For many people there’s simply no need to pop down to the local internet café to fire off an e-mail or order a book from Amazon.
A more notable impact has been for backpackers and
itinerant workers, who previously relied on an erratic combination of
phone calls and post restante (where post offices keep mail for people
who call for it).
A recent survey found more than two-thirds of British
travellers regularly use e-mail while abroad, although many also resort
to text messaging.
Eva Pascoe thinks the internet café formula probably has about another 10 years before it burns itself out.
Yet there is evidence that the idea is being reinvented.
The Living Space in London’s Waterloo district is one example of an
cyber café with a different vision.
Wireless access for all?
Opened two years ago, the café is attempting to reach
out to the surrounding community while also attracting travellers
looking for an e-mail pit-stop.
The café offers free off-peak net access to over-50s,
job seekers and young people, runs courses in information technology
and homework clubs.

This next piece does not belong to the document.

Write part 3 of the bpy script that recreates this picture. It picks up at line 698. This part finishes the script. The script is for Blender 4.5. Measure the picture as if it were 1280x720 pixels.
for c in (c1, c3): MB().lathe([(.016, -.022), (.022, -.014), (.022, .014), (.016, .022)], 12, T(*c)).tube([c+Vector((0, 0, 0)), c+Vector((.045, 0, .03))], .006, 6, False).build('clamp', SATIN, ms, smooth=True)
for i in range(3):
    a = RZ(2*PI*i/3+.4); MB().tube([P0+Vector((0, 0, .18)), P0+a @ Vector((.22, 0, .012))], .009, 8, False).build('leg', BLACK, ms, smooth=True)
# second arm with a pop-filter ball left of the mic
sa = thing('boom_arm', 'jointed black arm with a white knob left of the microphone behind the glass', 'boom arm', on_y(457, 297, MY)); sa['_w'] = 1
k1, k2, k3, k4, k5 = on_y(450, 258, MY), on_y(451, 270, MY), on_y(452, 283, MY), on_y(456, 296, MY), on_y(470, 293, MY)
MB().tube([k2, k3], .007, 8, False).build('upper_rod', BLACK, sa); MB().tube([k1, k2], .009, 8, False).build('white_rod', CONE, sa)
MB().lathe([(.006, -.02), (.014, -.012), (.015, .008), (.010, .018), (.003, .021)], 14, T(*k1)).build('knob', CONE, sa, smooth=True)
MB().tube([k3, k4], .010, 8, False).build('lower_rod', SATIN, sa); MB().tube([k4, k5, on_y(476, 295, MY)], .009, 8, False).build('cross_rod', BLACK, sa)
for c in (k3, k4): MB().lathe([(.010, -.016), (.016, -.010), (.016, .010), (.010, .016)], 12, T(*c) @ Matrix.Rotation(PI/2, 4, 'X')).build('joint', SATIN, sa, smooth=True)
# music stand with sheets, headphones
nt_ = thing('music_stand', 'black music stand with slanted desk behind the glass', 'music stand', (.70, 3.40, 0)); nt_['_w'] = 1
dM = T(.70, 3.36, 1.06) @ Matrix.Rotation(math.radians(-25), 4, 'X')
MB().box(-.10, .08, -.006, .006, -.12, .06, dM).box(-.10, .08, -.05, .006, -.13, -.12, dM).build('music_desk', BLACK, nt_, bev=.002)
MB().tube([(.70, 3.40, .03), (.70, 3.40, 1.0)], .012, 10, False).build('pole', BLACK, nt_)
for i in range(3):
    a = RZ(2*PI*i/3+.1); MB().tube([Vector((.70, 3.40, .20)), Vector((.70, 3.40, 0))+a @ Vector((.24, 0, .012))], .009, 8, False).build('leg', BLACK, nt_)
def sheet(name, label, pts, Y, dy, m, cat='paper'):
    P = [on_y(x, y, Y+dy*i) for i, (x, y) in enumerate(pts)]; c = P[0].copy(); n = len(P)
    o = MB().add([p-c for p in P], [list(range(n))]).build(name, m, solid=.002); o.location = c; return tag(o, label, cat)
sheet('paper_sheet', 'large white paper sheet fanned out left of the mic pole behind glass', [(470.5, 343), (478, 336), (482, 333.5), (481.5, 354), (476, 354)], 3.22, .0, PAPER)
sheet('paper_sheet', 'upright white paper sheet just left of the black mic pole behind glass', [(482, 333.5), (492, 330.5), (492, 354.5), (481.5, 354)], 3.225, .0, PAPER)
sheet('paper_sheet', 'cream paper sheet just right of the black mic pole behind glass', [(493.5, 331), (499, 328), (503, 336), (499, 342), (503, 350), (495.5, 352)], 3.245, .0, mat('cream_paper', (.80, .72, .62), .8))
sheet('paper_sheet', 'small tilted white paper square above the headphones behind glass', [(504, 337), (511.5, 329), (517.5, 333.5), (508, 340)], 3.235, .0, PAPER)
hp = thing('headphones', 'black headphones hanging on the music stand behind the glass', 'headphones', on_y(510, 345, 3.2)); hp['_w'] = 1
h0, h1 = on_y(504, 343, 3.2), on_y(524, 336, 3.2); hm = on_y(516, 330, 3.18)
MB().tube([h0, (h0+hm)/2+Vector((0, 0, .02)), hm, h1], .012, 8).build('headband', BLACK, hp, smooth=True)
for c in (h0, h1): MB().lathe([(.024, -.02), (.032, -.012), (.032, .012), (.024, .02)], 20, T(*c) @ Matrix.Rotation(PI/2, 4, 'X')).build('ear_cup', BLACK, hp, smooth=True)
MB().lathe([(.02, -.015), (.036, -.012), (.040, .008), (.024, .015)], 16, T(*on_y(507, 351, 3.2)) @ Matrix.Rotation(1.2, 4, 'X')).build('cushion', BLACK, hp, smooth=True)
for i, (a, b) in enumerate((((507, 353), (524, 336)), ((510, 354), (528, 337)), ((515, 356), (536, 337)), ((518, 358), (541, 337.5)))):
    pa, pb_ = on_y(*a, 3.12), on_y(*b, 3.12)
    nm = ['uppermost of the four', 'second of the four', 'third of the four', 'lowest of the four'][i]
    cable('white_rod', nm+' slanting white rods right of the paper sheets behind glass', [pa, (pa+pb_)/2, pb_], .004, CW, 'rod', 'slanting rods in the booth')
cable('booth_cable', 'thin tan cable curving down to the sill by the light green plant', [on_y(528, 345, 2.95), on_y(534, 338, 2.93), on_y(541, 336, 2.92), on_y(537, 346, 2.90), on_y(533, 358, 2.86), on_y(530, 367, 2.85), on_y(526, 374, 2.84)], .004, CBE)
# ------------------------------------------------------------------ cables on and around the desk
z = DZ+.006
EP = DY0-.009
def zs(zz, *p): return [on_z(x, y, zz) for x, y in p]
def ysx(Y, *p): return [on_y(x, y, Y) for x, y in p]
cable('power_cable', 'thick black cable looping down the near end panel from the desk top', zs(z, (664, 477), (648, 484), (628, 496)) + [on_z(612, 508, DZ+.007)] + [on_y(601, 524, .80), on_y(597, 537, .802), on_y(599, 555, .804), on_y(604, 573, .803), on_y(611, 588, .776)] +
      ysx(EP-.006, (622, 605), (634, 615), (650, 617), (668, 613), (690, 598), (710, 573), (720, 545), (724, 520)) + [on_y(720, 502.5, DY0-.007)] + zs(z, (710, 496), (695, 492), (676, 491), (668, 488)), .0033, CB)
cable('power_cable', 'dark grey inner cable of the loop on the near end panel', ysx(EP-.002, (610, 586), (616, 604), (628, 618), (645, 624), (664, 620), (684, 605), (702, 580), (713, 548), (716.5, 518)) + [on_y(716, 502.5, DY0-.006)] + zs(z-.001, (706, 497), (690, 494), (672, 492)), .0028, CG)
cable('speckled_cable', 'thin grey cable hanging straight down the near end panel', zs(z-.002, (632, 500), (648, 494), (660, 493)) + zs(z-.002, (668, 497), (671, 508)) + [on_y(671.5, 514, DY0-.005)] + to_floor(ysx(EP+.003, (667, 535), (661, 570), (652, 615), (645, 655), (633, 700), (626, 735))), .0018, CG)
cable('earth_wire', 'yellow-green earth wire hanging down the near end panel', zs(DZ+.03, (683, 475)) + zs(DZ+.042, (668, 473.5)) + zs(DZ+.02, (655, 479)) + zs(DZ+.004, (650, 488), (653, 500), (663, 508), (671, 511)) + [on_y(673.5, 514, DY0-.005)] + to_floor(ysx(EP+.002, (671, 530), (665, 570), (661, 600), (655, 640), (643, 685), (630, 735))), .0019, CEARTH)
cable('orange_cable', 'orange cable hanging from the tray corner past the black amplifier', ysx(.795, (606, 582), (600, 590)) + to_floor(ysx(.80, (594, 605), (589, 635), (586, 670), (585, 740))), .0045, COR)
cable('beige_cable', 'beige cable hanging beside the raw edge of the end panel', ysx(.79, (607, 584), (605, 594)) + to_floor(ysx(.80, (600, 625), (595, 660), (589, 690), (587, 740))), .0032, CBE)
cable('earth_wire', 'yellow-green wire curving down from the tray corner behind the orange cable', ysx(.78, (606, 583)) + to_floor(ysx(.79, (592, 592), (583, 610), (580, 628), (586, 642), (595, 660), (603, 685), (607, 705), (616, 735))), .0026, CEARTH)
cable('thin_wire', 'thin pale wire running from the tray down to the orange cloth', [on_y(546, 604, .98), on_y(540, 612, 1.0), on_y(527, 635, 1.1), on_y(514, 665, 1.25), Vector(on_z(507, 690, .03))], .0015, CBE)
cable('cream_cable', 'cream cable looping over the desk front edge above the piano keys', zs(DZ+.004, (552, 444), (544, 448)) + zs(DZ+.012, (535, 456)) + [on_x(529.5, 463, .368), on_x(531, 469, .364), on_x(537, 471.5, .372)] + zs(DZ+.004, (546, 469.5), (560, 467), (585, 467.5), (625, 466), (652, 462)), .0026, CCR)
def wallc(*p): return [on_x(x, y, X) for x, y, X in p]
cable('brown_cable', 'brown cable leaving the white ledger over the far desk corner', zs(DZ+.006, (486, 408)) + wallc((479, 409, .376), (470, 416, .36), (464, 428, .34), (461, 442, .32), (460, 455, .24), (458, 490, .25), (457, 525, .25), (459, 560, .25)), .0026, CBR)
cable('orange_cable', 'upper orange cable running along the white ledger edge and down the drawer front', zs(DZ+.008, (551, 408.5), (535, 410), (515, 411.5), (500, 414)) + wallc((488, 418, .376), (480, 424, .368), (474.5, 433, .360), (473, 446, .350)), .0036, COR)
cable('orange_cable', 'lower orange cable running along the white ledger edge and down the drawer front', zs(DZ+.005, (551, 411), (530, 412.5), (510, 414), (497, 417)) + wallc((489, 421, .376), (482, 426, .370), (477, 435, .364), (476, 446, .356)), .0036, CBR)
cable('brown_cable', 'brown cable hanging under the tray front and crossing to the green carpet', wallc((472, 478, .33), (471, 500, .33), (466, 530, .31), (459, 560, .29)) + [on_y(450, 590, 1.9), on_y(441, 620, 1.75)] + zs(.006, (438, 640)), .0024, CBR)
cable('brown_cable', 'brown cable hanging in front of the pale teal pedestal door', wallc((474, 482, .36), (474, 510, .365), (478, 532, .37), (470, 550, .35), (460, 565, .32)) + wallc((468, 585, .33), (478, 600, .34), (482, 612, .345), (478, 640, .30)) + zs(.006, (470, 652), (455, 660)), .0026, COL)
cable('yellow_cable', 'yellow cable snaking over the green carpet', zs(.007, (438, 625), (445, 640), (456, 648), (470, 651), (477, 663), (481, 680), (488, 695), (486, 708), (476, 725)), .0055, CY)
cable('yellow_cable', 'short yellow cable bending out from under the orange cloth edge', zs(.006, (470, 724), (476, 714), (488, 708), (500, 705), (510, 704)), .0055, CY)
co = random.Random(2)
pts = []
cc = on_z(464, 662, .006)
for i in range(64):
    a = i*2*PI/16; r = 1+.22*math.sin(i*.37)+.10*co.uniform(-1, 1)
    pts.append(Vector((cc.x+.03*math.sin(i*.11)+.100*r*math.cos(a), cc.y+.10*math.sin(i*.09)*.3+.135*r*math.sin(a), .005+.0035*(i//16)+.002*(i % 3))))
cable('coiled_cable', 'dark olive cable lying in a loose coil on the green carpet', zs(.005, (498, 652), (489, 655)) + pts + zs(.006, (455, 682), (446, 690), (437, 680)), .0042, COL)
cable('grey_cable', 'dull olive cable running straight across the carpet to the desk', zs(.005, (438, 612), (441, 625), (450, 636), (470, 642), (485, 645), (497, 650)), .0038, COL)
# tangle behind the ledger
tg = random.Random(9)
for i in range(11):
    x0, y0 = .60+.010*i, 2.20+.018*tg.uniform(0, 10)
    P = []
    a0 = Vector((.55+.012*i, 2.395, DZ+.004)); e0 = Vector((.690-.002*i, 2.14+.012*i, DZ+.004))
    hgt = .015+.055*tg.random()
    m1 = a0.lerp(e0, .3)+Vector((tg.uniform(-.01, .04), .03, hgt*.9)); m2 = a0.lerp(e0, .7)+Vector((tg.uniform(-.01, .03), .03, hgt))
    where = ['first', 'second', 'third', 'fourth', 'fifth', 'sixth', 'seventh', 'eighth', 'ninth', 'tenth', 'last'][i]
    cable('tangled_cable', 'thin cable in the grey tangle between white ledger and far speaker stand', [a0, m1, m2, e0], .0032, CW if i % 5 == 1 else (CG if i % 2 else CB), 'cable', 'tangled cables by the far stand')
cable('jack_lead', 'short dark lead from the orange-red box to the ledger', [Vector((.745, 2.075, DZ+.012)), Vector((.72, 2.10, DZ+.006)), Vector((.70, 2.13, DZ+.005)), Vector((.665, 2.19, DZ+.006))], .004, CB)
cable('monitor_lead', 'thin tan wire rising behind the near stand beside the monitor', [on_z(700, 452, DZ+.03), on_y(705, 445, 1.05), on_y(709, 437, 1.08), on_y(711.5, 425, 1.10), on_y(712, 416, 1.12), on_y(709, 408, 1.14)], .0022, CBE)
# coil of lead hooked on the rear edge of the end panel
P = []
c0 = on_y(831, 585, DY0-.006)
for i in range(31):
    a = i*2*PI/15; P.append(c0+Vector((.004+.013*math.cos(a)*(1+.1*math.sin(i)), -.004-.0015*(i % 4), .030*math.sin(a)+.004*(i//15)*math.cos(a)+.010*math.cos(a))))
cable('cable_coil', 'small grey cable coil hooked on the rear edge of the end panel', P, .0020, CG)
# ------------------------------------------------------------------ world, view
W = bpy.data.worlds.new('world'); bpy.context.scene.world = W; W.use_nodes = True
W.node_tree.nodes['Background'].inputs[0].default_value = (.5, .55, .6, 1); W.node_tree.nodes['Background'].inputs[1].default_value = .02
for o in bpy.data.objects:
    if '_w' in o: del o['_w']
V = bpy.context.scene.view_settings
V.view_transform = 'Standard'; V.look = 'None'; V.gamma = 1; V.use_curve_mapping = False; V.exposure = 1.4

Its profits are ploughed back into creating job
opportunities for locals.
Manager John Houlihan calls it a "social enterprise" and emphasises the highly reasonable £1 for an hour rate for net access.
"About half our customers are
travellers who are passing through the area, but it’s very important to
us to use the idea of an internet café as a social base for locals to
meet, talk and learn."
And the future? Mr Houlihan plans a wireless net access
signal to cover a neighbouring housing estate. The effect could be to
turn a whole neighbourhood into one big cyber café.